Сегодня все чаще говорят о кризисе фундаментального идеала в научном познании.

Аналогия с "религиозным фундаментализмом" здесь вовсе не случайна. Фундаменталистский идеал, регулирующий сознание исследователя, основан был на следующих презумпциях, поразительно напоминающих религиозные. Специфический «монотеизм» классической науки обязывал считать, что истина одна: конкурирует не несколько истин, а истина или ложь (заблуждение). Трансцендентальная интенция (то есть интуиция присутствия "потустороннего") в научном сознании проявилась в постулировании сущности (основополагающего признака или принципа), контролирующей все зависимые от нее явления.

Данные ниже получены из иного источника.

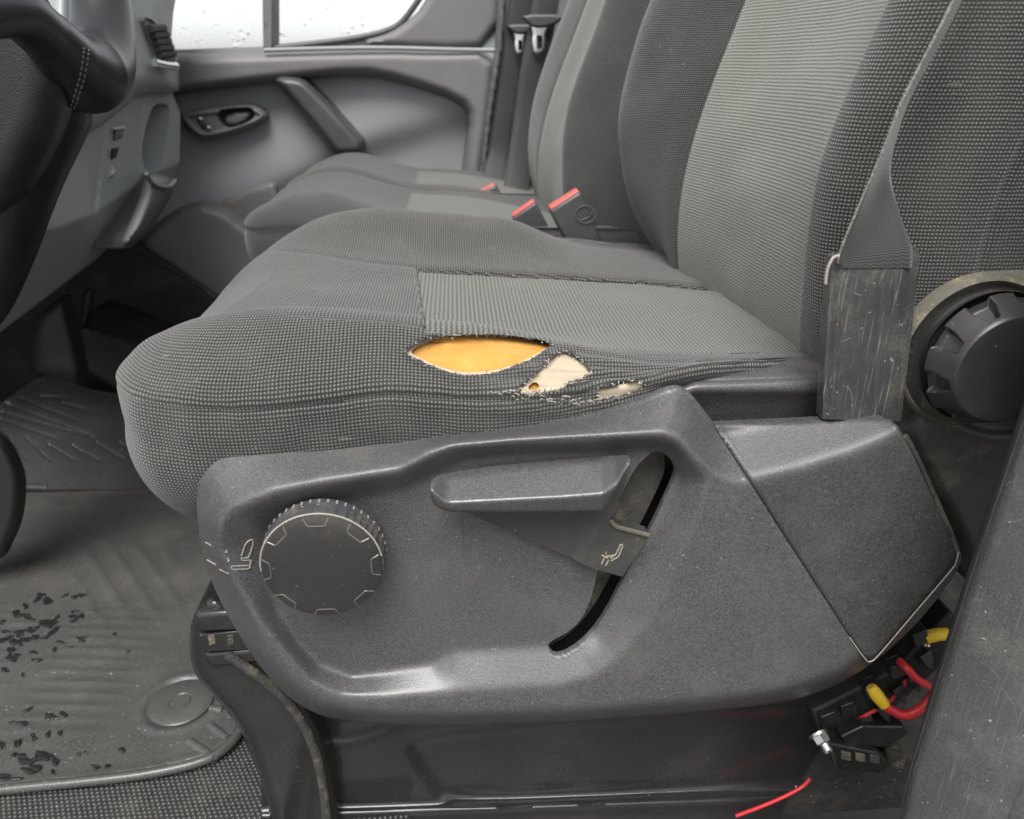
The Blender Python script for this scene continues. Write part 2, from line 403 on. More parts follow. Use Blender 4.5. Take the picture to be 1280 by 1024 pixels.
# leather of the wheel
s = NT('black leather'); vr = s.n('ShaderNodeTexVoronoi'); vr.inputs['Scale'].default_value = 620; s.l(s.coord(), vr.inputs['Vector'])
s.bump(vr.outputs['Distance'], .35, .0006); M['leather'] = s.out(s.mix(s.ramp(s.noise(12, 4), .35, .7), (.014, .014, .0145), (.026, .025, .024)), .40)
s = NT('smooth black leather'); s.bump(s.noise(500, 3), .12, .0005); M['leather_smooth'] = s.out((.016, .016, .019), .34)
M['stitch'] = NT('grey thread').out((.16, .15, .14), .8)
M['thread'] = NT('pale frayed thread').out((.50, .47, .41), .9)
M['thread_dark'] = NT('dark frayed thread').out((.075, .07, .07), .9)
# foam
def foam(name, a, b, dirty):
    s = NT(name); n1 = s.noise(900, 3, .6); n2 = s.noise(30, 4, .6); n3 = s.noise(260, 3, .6)
    c = s.mix(s.ramp(n2, .3, .75), a, b); c = s.mix(s.m2('MULTIPLY', s.ramp(n3, .62, .75), dirty), c, (.20, .12, .05))
    s.bump(n1, .45, .0006); return s.out(c, .9, spec=.15, Subsurface_Weight=.12, Subsurface_Radius=(.003, .0015, .0006))
M['foam'] = foam('yellow seat foam', (.46, .225, .048), (.54, .30, .085), .55)
M['foam_pale'] = foam('pale foam backing', (.40, .33, .24), (.50, .42, .32), .35)
M['fabric'] = weave('dark woven seat fabric', (.017, .017, .0175), (.215, .205, .182), .0025, 'dot', .8, .9, .22)
M['fabric_plain'] = weave('dark seat fabric top', (.022, .022, .023), (.14, .136, .126), .0022, 'dot', .6, .9, .35)
M['insert'] = weave('light ribbed seat insert', (.056, .056, .049), (.35, .348, .30), .0030, 'rib', .7, .95, .25)  # backrest insert: windscreen light put into a paler colour than the seat's
M['insert_seat'] = weave('light corded seat insert', (.048, .049, .043), (.205, .207, .178), .0030, 'col', .6, .9, .3)
M['far_fabric'] = weave('dark bench fabric', (.036, .036, .036), (.125, .122, .114), .0027, 'dot', .4, .9, .3, .1)
M['far_insert'] = weave('light bench insert', (.066, .067, .059), (.185, .186, .160), .0030, 'rib', .4, .9, .25, .1)
# belt webbing
s = NT('belt webbing'); uv = s.coord('UV'); sp = s.n('ShaderNodeSeparateXYZ'); s.l(uv, sp.inputs[0])
f = s.m2('MULTIPLY_ADD', s.m2('SINE', s.m2('ADD', s.m2('MULTIPLY', sp.outputs[1], 2*math.pi/.0016), s.m2('MULTIPLY', s.m2('SINE', s.m2('MULTIPLY', sp.outputs[0], 2*math.pi/.006)), 1.2))), .5, .5)
s.bump(f, .35, .0005); M['webbing'] = s.out(s.mix(f, (.022, .022, .023), (.060, .058, .057)), .6, spec=.3, Sheen_Weight=.3)
s = NT('worn webbing edge'); f = s.noise(700, 3); M['webbing_edge'] = s.out(s.mix(s.ramp(f, .35, .7), (.13, .127, .11), (.32, .305, .26)), .9)
# glass with rain drops, sealed pane
s = NT('rainy window glass'); v = s.n('ShaderNodeTexVoronoi'); v.inputs['Scale'].default_value = 70; s.l(s.coord(), v.inputs['Vector'])
s.bump(s.m2('MULTIPLY', s.ramp(v.outputs['Distance'], .0, .35, 1, 0), s.ramp(s.noise(25, 3), .5, .62)), .8, .003)
M['glass'] = s.out((.96, .985, .97), .02, Transmission_Weight=1.0, IOR=1.08)
s = NT('water film'); M['water'] = s.out((.016, .0155, .015), .20, spec=.4)
s = NT('wet ground'); M['ground'] = s.out(s.mix(s.ramp(s.noise(1.2, 6, .6), .3, .7), (.045, .045, .044), (.075, .075, .072)), .5)

# ------------------------------------------------------------------ the setting
g = mesh('ground', [(-900, -900, -.62), (900, -900, -.62), (900, 900, -.62), (-900, 900, -.62)], [(0, 1, 2, 3)], M['ground']); tag(g, kind='structure')
# van floor: a sheet with a pimpled rubber cover near the door (the pimples are real)
fl = prism('floor', [(-1.45, .30, -.06), (-.185, .30, -.06), (-.185, .548, -.06), (1.0, .548, -.06), (1.0, 1.95, -.06), (-1.45, 1.95, -.06)], (0, 0, .06), M['floor']); tag(fl, kind='structure')
sl_ = box('door_sill', (-.184, .25, -.30), (1.0, .547, -.075), M['floor'], None, .01); tag(sl_, kind='structure')
parts = []
base = lathegeo([(.0024, 0), (.0020, .0009), (.0009, .0014)], (0, 0, 0), (0, 0, 1), 6)
bf = [tuple(q) for q in quads(3, 6, False, True)]+[tuple(12+i for i in range(6))]
for iy in range(46):
    for ix in range(88):
        x = -.50+ix*.0050+(iy % 2)*.0025; y = .500+iy*.0044
        parts.append((base.reshape(-1, 3)+(x, y, 0), bf))
V, F_ = join(parts); o = mesh('floor_pimples', V, F_, M['floor'], fl); tag(o, kind='stuff')

# ------------------------------------------------------------------ driver seat: an empty that carries its parts
seat = thing('driver_seat', 'torn dark grey driver seat with light ribbed centre and grey side panel', 'seat', (0.05, .72, .12))

# ---- side valance (moulded side panel)
OUT = chaikin([(246, 655), (245, 612), (252, 585), (268, 567), (300, 561), (400, 556), (520, 547), (640, 536), (720, 521), (800, 502), (842, 482), (862, 490), (876, 508), (896, 534),
               (905, 546), (1000, 540), (1070, 537), (1108, 538), (1140, 566), (1172, 620), (1200, 684), (1203, 706), (1160, 765), (1110, 815), (1060, 850), (1010, 871), (960, 882),
               (760, 900), (600, 907), (500, 907), (430, 902), (392, 892), (355, 868), (322, 830), (287, 775), (258, 715)], 2)
TOPP = np.array([(272, 690), (270, 655), (288, 632), (340, 612), (400, 600), (500, 584), (535, 563), (565, 552), (640, 546), (830, 539), (850, 545), (895, 592), (925, 602), (1000, 584), (1108, 552),
                 (1122, 570), (1155, 640), (1180, 700), (1092, 800), (1048, 836), (1000, 852), (960, 862), (760, 880), (600, 887), (500, 887), (440, 882), (404, 872), (368, 846), (334, 805), (302, 745)], float)
RA = np.array([(262, 690), (282, 645), (345, 618), (402, 607), (502, 591), (538, 571), (568, 559), (640, 553), (828, 546), (845, 552), (886, 598), (868, 650), (835, 735), (805, 785), (772, 822),
               (740, 846), (700, 858), (600, 864), (480, 871), (424, 868), (388, 850), (345, 800), (300, 745)], float)
RB = np.array([(330, 700), (340, 655), (400, 630), (500, 611), (545, 592), (580, 574), (640, 568), (818, 562), (834, 570), (846, 600), (820, 660), (790, 720), (765, 765), (745, 792),
               (690, 806), (568, 813), (540, 829), (440, 846), (400, 833), (370, 800), (345, 760)], float)
SLOT = chaikin([(817, 565), (832, 567), (845, 584), (842, 600), (813, 662), (779, 724), (758, 767), (735, 798), (712, 816), (694, 822), (686, 812), (684, 804), (715, 788), (735, 762), (747, 716), (752, 690), (764, 648), (775, 622), (790, 592), (803, 574)], 1)
CAPP = np.array([(892, 531), (1000, 526), (1070, 523), (1110, 524), (1122, 532), (1140, 566), (1165, 620), (1192, 680), (1196, 694), (1192, 706), (1140, 768), (1096, 819), (1088, 825), (1080, 820), (1060, 792), (990, 684), (930, 590)], float)
HV = .034
def hval(x, y, s):
    t = between((x, y), OUT, TOPP)
    low = smoothstep(760, 830, y)          # bottom edge rolls under, top slopes back evenly
    tt = t*(1-low)+np.sqrt(np.clip(1-(1-t)**2, 0, 1))*low
    h = HV*tt
    r = between((x, y), RA, RB); ins, _ = sdf(np.stack([x, y], -1), RA)
    h = h-np.where(ins > 0, .018*np.where(ins > 0, r, 0), 0)
    # fine pressed line curving down below the lever
    return h
def hval_fine(x, y, s):
    h = blur(hval(x, y, s), 1.7)
    q = np.stack([x, y], -1).reshape(-1, 2)
    ln = catmull([(581, 645), (582, 680), (588, 715), (600, 755), (620, 792)], 8); d, _ = seg_near(q, ln, False); d = d.reshape(x.shape)
    h = h-.0011*np.exp(-(d/1.8)**2)
    cs, _ = sdf(np.stack([x, y], -1), CAPP); h = h-.004*smoothstep(-1.5, 1.5, cs)
    return h
YV = .477
val = relief('side_valance', OUT, (0, YV, 0), hval_fine, M['valance'], seat, 2.5, [SLOT], .005, angle=75)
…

Познание сущности гарантировало научному познанию такую же достоверность, которая в религиозной сфере достигалась озарением. Озарение есть пронизанность явлений новым светом, высвечивающим присутствие в них Божественного замысла (воли). Классическое научное сознание также не достигало успокоения, пока не находило организующую сущность, преодолевающую «своеволие» непонятных явлений.

Наконец, специфическая достоверность и основательность картины мира, выстраиваемой классической наукой, была связана с причинностью. Причинно-следственная связь как ручательство того, что будущие события управляются прошлыми, свидетельствовала о специфической верности научного сознания консервативному идеалу.

"Следствие не может предшествовать причине" — этот принцип является фундаменталистским, то есть устанавливающим иерархию явлений мира (хотя бы временнэю).

Сегодня все говорят об устаревании фундаменталистского идеала в науке и о воцарении там новой, «постмодернистской» ситуации, в которой ничтожно малое явление может порождать катастрофически большие следствия, явление и сущность то и дело меняются местами, что ставит под сомнение сам принцип онтологической иерархичности мира, а поиски фундаментальных сущностей вообще дискредитируются как мнимая задача.

Современный исследователь подходит к делу с заведомо облегченными установками. Он обязывает себя быть настолько равнодушным к «материи» (на которую он прежде неосознанно переносил сакральные установки), чтобы навсегда снять вопросы о том, что находится "внутри вещей", какова их «имманентная» природа и т. п.